* [INSTRUCTIONS TO FOLLOW] Give every line below again, exactly.

┏━━

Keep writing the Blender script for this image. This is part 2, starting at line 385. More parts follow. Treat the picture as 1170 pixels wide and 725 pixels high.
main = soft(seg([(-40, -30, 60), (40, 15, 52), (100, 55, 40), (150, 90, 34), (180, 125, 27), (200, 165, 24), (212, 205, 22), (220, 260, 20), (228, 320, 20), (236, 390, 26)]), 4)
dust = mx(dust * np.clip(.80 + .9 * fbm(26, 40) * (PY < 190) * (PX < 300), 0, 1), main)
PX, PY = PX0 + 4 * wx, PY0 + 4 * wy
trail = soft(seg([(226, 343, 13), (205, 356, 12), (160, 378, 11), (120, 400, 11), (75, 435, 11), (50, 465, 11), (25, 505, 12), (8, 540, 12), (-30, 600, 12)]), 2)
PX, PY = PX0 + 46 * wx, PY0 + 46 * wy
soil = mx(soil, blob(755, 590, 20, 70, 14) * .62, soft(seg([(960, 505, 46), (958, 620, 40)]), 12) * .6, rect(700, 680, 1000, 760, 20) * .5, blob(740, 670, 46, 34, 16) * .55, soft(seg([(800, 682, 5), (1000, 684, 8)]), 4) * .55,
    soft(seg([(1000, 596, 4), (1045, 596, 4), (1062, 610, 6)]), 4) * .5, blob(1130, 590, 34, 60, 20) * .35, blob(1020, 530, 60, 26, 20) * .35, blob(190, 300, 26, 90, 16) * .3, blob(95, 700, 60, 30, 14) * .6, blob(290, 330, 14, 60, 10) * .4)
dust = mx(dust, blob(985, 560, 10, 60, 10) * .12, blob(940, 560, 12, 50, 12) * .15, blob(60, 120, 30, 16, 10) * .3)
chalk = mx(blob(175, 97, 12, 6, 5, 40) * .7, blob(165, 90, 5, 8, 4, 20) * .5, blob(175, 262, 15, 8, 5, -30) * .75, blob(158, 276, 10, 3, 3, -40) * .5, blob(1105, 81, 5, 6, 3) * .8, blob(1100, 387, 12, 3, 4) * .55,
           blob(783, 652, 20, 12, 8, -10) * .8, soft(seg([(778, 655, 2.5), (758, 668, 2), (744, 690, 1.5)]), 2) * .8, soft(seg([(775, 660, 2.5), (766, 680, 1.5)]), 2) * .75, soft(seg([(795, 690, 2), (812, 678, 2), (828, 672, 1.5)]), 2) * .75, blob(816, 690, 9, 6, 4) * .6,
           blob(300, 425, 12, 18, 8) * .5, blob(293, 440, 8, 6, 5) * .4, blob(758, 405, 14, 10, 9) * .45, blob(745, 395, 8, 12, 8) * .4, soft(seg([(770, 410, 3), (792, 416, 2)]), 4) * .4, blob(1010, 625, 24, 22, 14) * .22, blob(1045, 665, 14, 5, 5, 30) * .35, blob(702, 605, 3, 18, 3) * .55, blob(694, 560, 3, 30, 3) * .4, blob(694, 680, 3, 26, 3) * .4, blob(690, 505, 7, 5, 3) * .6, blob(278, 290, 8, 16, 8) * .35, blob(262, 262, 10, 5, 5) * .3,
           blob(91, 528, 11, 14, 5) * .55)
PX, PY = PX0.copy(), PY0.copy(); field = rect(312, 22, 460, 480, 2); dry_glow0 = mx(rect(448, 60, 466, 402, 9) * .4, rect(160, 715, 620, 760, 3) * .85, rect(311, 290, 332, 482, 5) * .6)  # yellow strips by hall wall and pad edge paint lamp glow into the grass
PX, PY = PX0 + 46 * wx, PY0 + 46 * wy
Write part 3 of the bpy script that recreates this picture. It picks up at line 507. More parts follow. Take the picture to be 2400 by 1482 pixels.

┗━━

* [ANSWER TO THE EXERCISE]
Keep writing the Blender script for this image. This is part 2, starting at line 385. More parts follow. Treat the picture as 1170 pixels wide and 725 pixels high.
main = soft(seg([(-40, -30, 60), (40, 15, 52), (100, 55, 40), (150, 90, 34), (180, 125, 27), (200, 165, 24), (212, 205, 22), (220, 260, 20), (228, 320, 20), (236, 390, 26)]), 4)
dust = mx(dust * np.clip(.80 + .9 * fbm(26, 40) * (PY < 190) * (PX < 300), 0, 1), main)
PX, PY = PX0 + 4 * wx, PY0 + 4 * wy
trail = soft(seg([(226, 343, 13), (205, 356, 12), (160, 378, 11), (120, 400, 11), (75, 435, 11), (50, 465, 11), (25, 505, 12), (8, 540, 12), (-30, 600, 12)]), 2)
PX, PY = PX0 + 46 * wx, PY0 + 46 * wy
soil = mx(soil, blob(755, 590, 20, 70, 14) * .62, soft(seg([(960, 505, 46), (958, 620, 40)]), 12) * .6, rect(700, 680, 1000, 760, 20) * .5, blob(740, 670, 46, 34, 16) * .55, soft(seg([(800, 682, 5), (1000, 684, 8)]), 4) * .55,
    soft(seg([(1000, 596, 4), (1045, 596, 4), (1062, 610, 6)]), 4) * .5, blob(1130, 590, 34, 60, 20) * .35, blob(1020, 530, 60, 26, 20) * .35, blob(190, 300, 26, 90, 16) * .3, blob(95, 700, 60, 30, 14) * .6, blob(290, 330, 14, 60, 10) * .4)
dust = mx(dust, blob(985, 560, 10, 60, 10) * .12, blob(940, 560, 12, 50, 12) * .15, blob(60, 120, 30, 16, 10) * .3)
chalk = mx(blob(175, 97, 12, 6, 5, 40) * .7, blob(165, 90, 5, 8, 4, 20) * .5, blob(175, 262, 15, 8, 5, -30) * .75, blob(158, 276, 10, 3, 3, -40) * .5, blob(1105, 81, 5, 6, 3) * .8, blob(1100, 387, 12, 3, 4) * .55,
           blob(783, 652, 20, 12, 8, -10) * .8, soft(seg([(778, 655, 2.5), (758, 668, 2), (744, 690, 1.5)]), 2) * .8, soft(seg([(775, 660, 2.5), (766, 680, 1.5)]), 2) * .75, soft(seg([(795, 690, 2), (812, 678, 2), (828, 672, 1.5)]), 2) * .75, blob(816, 690, 9, 6, 4) * .6,
           blob(300, 425, 12, 18, 8) * .5, blob(293, 440, 8, 6, 5) * .4, blob(758, 405, 14, 10, 9) * .45, blob(745, 395, 8, 12, 8) * .4, soft(seg([(770, 410, 3), (792, 416, 2)]), 4) * .4, blob(1010, 625, 24, 22, 14) * .22, blob(1045, 665, 14, 5, 5, 30) * .35, blob(702, 605, 3, 18, 3) * .55, blob(694, 560, 3, 30, 3) * .4, blob(694, 680, 3, 26, 3) * .4, blob(690, 505, 7, 5, 3) * .6, blob(278, 290, 8, 16, 8) * .35, blob(262, 262, 10, 5, 5) * .3,
           blob(91, 528, 11, 14, 5) * .55)
PX, PY = PX0.copy(), PY0.copy(); field = rect(312, 22, 460, 480, 2); dry_glow0 = mx(rect(448, 60, 466, 402, 9) * .4, rect(160, 715, 620, 760, 3) * .85, rect(311, 290, 332, 482, 5) * .6)  # yellow strips by hall wall and pad edge paint lamp glow into the grass
PX, PY = PX0 + 46 * wx, PY0 + 46 * wy
Write part 3 of the bpy script that recreates this picture. It picks up at line 507. More parts follow. Take the picture to be 2400 by 1482 pixels.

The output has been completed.